旅のウンチク

旅行会社の人間が描く、旅するうえでの役に立つ知識や役に立たない知識など。

あたりまえの便利

2007年10月16日 | ライフスタイル
過去、私がアジアの国々を旅していた時に手放せなかった装備があります。それは蝋燭。いや、キャンドルと言っておきましょうか。それも特にアウトドア用など凝ったものではなく、普通に町のバザールで手に入れたものです。

日本では100万人のキャンドルナイトなどなど、特別な機会にしかもはや使わなくなった蝋燭ですが、アジアの旅では場所によっては現役の必需品です。日本のように当り前に電気が来ている社会に住んでいれば、ロマンチックな気分にもなるでしょうが、頻繁に停電する国では、停電となると、街灯を含めて街中のあらゆる明りが消えてしまうわけですから、天候が悪い場合などは、キャンドルナイトなどという余裕の世界ではなく、自分の手も見えないほどの暗さです。実際、私が泊まっていた安宿の多くでは、たいていの場合、部屋の中でキャンドルを灯した痕跡がいくつも残っていて、そういう意味では旅人の標準装備と呼べるでしょう。

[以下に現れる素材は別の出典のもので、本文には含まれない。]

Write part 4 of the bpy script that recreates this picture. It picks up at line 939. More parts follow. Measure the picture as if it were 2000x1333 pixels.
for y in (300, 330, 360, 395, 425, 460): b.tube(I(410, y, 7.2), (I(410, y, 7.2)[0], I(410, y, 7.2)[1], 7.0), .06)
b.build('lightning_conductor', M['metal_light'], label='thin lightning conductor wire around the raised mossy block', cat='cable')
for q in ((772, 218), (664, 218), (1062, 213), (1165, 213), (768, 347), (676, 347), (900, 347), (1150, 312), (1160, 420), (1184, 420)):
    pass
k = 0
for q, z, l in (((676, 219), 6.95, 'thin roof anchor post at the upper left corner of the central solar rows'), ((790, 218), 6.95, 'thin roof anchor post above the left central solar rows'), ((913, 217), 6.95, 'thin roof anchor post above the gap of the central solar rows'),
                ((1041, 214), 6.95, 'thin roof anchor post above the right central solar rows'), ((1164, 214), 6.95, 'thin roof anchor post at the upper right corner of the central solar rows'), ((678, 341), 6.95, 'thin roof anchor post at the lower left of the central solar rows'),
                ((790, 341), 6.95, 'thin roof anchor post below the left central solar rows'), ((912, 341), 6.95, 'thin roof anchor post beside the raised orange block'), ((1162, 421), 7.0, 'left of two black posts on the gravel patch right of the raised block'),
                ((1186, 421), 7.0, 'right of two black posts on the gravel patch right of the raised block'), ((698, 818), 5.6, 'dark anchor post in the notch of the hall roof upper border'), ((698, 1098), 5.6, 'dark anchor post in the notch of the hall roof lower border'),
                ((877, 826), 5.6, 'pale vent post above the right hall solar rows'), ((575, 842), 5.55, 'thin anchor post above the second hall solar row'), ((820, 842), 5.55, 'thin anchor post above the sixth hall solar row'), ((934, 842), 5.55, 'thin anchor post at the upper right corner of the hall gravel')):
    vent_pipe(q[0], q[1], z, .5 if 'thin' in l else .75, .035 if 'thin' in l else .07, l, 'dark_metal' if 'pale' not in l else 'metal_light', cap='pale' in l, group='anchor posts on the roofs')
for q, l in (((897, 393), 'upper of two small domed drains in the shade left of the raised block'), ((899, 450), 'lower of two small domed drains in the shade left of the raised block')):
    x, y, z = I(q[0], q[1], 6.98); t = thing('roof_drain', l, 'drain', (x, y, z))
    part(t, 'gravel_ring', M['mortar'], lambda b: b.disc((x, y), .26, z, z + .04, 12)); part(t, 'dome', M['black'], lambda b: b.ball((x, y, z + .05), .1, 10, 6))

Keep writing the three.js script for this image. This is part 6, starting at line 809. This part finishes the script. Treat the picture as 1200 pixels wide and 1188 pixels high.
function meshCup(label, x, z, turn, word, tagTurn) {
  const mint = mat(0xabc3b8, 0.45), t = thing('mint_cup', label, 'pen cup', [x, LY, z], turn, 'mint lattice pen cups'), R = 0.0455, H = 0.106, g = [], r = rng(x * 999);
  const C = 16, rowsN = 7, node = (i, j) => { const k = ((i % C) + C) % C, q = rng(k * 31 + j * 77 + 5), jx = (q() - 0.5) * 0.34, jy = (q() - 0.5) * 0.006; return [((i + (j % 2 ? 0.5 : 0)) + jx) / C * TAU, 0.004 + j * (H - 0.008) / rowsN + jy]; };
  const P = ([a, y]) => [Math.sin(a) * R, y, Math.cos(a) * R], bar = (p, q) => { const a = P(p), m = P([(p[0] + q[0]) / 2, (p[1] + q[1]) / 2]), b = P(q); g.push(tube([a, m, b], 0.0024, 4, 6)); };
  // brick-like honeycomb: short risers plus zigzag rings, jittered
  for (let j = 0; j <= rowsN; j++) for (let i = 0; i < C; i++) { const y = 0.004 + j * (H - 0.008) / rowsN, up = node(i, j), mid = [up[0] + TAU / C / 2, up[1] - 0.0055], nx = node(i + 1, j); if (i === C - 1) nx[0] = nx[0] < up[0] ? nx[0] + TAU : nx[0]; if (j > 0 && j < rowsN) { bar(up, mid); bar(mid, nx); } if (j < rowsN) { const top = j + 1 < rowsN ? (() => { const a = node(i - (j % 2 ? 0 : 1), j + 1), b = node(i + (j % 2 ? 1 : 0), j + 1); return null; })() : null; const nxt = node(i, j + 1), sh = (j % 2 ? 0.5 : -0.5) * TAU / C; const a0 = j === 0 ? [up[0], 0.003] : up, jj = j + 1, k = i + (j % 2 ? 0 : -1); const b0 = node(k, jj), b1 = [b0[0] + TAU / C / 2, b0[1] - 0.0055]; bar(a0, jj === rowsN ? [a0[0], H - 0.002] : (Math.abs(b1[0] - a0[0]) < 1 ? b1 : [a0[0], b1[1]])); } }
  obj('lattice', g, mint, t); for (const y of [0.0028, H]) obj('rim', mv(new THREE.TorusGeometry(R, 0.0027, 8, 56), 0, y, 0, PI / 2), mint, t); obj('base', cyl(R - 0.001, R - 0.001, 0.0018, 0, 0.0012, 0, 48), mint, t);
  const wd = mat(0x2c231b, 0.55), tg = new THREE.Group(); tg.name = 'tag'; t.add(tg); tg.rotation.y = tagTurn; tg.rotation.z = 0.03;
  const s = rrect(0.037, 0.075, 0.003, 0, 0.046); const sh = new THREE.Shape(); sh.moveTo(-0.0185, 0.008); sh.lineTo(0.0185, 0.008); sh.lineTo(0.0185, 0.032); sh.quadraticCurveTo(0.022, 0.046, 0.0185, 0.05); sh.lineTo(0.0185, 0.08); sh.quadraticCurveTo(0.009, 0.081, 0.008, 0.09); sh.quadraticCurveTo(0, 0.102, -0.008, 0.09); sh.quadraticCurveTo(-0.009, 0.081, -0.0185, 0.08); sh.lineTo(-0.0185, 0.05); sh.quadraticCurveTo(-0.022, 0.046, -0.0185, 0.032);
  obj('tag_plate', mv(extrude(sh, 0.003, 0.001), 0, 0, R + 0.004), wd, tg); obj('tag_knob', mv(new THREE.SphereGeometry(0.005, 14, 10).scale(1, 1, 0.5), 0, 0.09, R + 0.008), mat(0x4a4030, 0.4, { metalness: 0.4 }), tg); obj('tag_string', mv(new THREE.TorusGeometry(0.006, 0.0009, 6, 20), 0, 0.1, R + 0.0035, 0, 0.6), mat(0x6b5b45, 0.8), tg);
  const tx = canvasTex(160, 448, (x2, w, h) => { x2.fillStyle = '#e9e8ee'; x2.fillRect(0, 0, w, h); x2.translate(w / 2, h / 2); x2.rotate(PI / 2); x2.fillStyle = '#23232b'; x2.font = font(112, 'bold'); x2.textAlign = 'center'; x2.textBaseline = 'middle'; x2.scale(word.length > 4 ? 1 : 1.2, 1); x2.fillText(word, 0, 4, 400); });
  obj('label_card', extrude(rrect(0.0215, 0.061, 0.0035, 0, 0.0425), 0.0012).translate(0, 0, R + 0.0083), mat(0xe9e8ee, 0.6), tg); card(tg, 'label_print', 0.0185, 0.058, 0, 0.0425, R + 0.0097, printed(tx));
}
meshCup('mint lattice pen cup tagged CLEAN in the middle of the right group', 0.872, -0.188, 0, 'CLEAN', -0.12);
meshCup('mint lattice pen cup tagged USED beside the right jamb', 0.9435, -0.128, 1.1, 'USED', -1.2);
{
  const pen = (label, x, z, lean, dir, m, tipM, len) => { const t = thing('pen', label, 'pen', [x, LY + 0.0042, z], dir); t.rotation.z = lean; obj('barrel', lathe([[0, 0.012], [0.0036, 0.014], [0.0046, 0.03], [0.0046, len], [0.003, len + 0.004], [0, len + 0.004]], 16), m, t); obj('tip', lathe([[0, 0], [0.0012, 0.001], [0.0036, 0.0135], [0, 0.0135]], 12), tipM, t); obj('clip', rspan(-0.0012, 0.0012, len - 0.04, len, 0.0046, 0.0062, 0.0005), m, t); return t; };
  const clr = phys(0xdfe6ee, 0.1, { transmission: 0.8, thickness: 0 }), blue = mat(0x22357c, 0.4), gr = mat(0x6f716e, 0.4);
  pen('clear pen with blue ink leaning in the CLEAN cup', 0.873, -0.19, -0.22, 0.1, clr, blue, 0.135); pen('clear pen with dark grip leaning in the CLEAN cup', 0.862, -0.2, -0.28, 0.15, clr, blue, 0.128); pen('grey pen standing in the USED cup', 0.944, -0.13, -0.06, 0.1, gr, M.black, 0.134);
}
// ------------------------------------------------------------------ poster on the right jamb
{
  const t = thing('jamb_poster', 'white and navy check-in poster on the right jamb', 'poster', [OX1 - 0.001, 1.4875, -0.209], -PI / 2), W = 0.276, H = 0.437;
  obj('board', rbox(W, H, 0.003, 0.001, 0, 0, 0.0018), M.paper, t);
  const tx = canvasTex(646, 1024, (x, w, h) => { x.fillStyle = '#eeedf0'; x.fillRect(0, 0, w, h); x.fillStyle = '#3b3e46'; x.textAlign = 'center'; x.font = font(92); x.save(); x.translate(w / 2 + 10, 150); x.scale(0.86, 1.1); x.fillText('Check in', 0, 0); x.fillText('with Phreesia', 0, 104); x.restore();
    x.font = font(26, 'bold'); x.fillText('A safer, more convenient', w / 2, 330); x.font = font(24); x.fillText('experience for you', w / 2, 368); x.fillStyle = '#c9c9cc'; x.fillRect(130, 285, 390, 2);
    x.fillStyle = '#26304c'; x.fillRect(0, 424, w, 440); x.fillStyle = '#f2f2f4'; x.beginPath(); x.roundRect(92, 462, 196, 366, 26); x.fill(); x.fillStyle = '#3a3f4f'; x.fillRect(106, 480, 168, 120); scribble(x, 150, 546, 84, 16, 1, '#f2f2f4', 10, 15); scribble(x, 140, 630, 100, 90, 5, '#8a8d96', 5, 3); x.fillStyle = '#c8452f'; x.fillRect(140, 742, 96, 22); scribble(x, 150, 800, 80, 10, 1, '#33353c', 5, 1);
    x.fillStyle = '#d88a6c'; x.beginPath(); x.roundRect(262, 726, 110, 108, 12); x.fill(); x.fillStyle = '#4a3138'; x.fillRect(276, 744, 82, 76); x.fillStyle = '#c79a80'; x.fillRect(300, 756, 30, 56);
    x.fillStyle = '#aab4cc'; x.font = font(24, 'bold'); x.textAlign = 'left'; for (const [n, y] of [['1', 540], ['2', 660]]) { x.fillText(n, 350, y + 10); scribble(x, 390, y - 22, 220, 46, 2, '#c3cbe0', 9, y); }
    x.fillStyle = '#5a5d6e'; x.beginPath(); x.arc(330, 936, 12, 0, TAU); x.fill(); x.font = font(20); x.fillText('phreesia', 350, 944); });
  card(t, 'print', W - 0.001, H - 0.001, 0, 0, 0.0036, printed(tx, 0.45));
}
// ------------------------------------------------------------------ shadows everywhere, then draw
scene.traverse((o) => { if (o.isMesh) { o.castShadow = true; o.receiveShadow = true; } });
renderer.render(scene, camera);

夜、まだ起きているうちに停電となって、安宿の部屋に蝋燭を灯す時、よく思い出したのは子供の頃。子供の頃は近所に落雷などがあると簡単に停電になりましたし、そんな時、母はやはり蝋燭を灯していた記憶があります。そして、やはりあの頃は各家庭に蝋燭は必需品だったのだなとも思うのです。

停電となると、明りだけではなく、冷蔵庫も停まります。そして、それが1日に何度も当然のように発生し、しかも外気は熱帯の世界。そうなると食料品の備蓄は、ほぼ効かない事になります。そのため、これらの地域では意外と新鮮な食料品を口にしているのだなと感じたりもしたものです。

毎日、当り前のように電気やガスや水道を使う事ができる今の我々の日常はそのような世界から比べると便利なものですね。

私は幼ない頃には電気&蝋燭の世界をわずかですが体験し、人生の多くを電気全開の世界で過ごし、旅に出て再び電気&蝋燭の世界へ戻ったわけですが、そこで気がついたのは、いつのまにか自分の中で"便利"が"当り前"に変化してしまっていたという事です。もちろん、これを社会の進歩と呼ぶ事もできるわけですが、一方で自分の環境に対する適応力を下落させているのかもしれません。私にとっては停電の際に蝋燭を灯せば足りる事でした。もっと適応力のある人なら夜になったら寝てしまうだけでしょう。しかし、"旅にノートパソコンは必需品"と考えている人にとっては一大事でしょう。

電気だけでなく、こういう物は沢山あります。例えば1日に一度はコンビニに寄る人は、多分、日本以外の国では大変な不便を感じる事になると思います。

様々な人々の努力の上に成り立っている便利な社会を活用する事はかまわないのですが、それが当たり前だと感じるのではなく、"便利だな"と感じる心を時々呼び醒してみるのも良いのではないでしょうか。